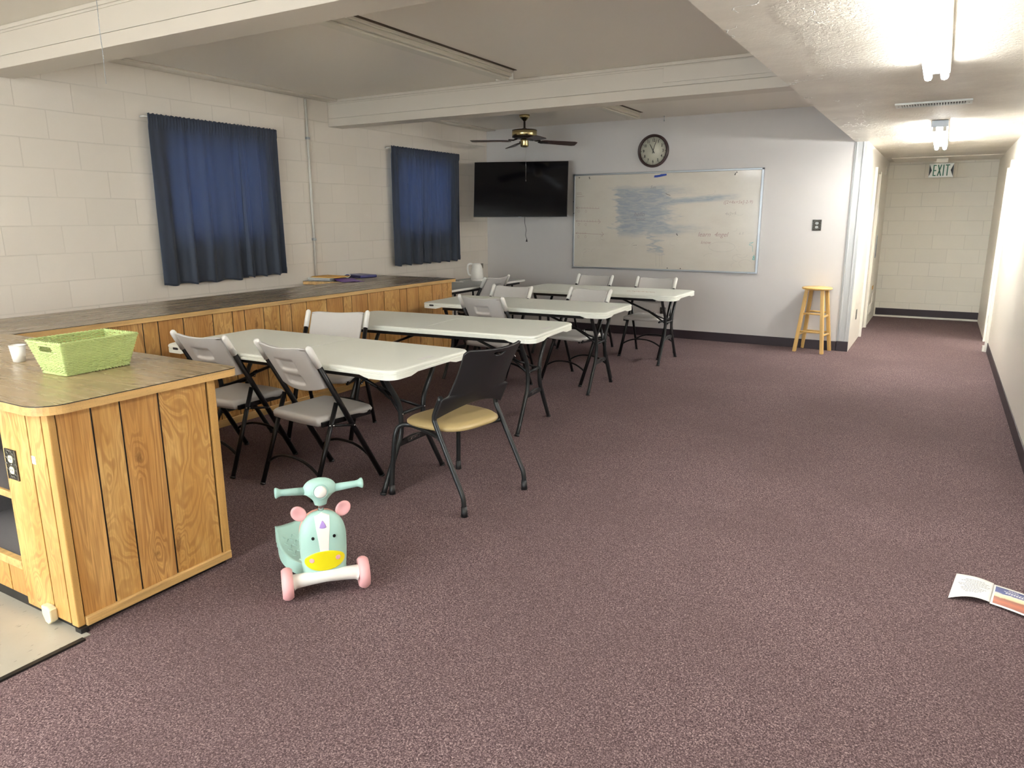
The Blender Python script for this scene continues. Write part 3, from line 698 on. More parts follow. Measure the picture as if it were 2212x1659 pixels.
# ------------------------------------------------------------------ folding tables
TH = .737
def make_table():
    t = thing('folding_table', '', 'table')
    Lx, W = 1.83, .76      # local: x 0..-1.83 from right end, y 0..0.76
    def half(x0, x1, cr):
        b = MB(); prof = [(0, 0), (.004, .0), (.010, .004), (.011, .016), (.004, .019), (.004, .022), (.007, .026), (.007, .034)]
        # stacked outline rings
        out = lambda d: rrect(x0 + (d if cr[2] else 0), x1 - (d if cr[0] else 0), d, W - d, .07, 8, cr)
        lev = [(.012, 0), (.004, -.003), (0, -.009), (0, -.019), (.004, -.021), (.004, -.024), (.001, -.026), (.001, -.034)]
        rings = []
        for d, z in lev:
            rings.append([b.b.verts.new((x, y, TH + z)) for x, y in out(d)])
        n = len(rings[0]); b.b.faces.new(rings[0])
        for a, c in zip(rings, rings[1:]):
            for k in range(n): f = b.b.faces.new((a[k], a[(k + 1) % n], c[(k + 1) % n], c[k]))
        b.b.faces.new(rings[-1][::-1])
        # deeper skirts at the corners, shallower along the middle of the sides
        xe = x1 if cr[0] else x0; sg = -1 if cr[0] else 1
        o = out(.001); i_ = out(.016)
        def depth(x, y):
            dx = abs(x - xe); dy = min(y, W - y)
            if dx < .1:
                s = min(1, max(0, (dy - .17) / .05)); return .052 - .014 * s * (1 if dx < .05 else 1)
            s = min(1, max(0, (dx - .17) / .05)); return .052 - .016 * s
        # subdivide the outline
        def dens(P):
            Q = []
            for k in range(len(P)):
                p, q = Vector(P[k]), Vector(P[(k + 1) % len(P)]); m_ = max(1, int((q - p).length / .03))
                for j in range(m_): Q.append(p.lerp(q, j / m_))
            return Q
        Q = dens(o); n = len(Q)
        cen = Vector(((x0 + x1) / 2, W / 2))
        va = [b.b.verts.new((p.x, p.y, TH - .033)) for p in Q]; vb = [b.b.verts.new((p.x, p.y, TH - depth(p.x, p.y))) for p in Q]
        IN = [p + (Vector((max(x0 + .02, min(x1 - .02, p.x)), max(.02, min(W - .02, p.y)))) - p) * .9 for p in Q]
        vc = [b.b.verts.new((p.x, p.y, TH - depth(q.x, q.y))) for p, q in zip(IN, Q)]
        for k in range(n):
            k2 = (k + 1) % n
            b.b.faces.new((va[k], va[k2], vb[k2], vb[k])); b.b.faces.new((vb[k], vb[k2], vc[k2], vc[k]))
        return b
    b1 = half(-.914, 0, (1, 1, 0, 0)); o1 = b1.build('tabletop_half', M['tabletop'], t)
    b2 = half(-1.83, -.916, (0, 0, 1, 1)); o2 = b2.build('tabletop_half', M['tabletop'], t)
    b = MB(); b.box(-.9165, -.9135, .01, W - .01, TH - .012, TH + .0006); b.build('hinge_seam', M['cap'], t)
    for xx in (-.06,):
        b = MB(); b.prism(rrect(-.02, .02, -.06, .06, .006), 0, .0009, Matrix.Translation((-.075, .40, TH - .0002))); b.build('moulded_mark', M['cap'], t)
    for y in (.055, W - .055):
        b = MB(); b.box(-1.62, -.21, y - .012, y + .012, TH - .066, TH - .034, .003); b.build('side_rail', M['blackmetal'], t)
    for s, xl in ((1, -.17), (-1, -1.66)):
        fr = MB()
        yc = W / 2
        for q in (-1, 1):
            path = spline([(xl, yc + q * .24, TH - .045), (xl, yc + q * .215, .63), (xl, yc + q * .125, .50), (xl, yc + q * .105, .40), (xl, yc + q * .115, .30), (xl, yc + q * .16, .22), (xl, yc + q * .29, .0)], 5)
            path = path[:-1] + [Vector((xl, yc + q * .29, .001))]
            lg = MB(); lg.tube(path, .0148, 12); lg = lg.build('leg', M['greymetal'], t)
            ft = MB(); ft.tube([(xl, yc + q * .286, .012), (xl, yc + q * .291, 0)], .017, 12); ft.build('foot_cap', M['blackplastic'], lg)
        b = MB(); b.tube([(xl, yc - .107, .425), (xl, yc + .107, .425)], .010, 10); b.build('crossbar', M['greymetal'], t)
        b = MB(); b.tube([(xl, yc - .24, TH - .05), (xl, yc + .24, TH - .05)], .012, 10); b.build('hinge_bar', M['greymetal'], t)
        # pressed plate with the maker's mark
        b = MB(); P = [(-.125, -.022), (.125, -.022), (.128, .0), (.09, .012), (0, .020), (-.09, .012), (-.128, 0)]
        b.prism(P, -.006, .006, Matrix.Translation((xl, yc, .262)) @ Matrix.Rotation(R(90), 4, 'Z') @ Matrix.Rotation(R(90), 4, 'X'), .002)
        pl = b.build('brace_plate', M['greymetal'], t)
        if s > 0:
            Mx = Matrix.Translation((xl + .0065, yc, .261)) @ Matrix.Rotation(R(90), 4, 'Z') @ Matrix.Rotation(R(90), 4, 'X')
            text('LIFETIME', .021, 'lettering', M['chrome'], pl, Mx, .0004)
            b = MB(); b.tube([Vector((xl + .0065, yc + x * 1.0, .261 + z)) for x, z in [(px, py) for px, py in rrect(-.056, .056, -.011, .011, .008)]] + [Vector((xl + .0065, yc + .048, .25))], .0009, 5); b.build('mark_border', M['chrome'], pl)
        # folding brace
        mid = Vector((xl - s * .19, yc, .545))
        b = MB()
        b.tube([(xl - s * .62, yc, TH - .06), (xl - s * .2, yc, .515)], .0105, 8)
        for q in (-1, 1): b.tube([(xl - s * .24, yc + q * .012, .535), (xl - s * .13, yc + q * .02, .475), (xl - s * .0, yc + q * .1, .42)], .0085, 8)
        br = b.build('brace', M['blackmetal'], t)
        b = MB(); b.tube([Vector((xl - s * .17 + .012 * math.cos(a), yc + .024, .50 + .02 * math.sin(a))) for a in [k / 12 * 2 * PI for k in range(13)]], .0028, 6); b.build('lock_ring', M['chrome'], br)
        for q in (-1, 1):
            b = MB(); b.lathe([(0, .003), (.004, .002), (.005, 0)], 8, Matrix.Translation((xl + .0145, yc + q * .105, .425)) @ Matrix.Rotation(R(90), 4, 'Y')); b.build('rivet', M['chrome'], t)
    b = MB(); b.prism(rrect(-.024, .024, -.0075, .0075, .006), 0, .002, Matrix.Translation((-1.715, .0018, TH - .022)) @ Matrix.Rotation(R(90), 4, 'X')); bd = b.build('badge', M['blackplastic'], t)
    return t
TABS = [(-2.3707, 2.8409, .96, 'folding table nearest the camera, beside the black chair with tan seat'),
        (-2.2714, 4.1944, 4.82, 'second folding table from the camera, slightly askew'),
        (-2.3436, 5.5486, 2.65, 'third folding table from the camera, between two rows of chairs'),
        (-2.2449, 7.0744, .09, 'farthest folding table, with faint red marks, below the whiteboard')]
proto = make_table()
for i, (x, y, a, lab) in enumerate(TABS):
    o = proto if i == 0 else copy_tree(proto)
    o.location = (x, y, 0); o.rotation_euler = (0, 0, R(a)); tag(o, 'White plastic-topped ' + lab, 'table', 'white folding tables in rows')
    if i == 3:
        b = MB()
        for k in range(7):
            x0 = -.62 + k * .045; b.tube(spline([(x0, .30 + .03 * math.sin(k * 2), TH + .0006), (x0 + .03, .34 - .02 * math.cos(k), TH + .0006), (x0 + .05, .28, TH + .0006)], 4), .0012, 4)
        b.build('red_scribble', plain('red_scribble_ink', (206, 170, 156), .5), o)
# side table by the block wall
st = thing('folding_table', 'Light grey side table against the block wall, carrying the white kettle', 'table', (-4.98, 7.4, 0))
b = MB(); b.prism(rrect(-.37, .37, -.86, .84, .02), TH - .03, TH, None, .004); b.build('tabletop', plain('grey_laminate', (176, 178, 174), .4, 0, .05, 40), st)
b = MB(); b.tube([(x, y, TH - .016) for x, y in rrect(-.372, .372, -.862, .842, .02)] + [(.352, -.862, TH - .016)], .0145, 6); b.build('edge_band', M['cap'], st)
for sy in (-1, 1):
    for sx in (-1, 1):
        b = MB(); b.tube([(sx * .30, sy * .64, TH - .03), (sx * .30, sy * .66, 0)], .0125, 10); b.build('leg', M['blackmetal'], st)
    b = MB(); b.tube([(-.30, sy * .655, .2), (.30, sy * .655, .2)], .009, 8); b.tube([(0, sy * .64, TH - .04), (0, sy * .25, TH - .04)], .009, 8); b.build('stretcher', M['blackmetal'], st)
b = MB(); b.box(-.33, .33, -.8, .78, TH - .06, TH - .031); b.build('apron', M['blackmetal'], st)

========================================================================

Search the preceding listing for "from" and extract every line where it is found.

### [Expected answer]
The Blender Python script for this scene continues. Write part 3, from line 698 on. More parts follow. Measure the picture as if it were 2212x1659 pixels.
    Lx, W = 1.83, .76      # local: x 0..-1.83 from right end, y 0..0.76
        (-2.2714, 4.1944, 4.82, 'second folding table from the camera, slightly askew'),
        (-2.3436, 5.5486, 2.65, 'third folding table from the camera, between two rows of chairs'),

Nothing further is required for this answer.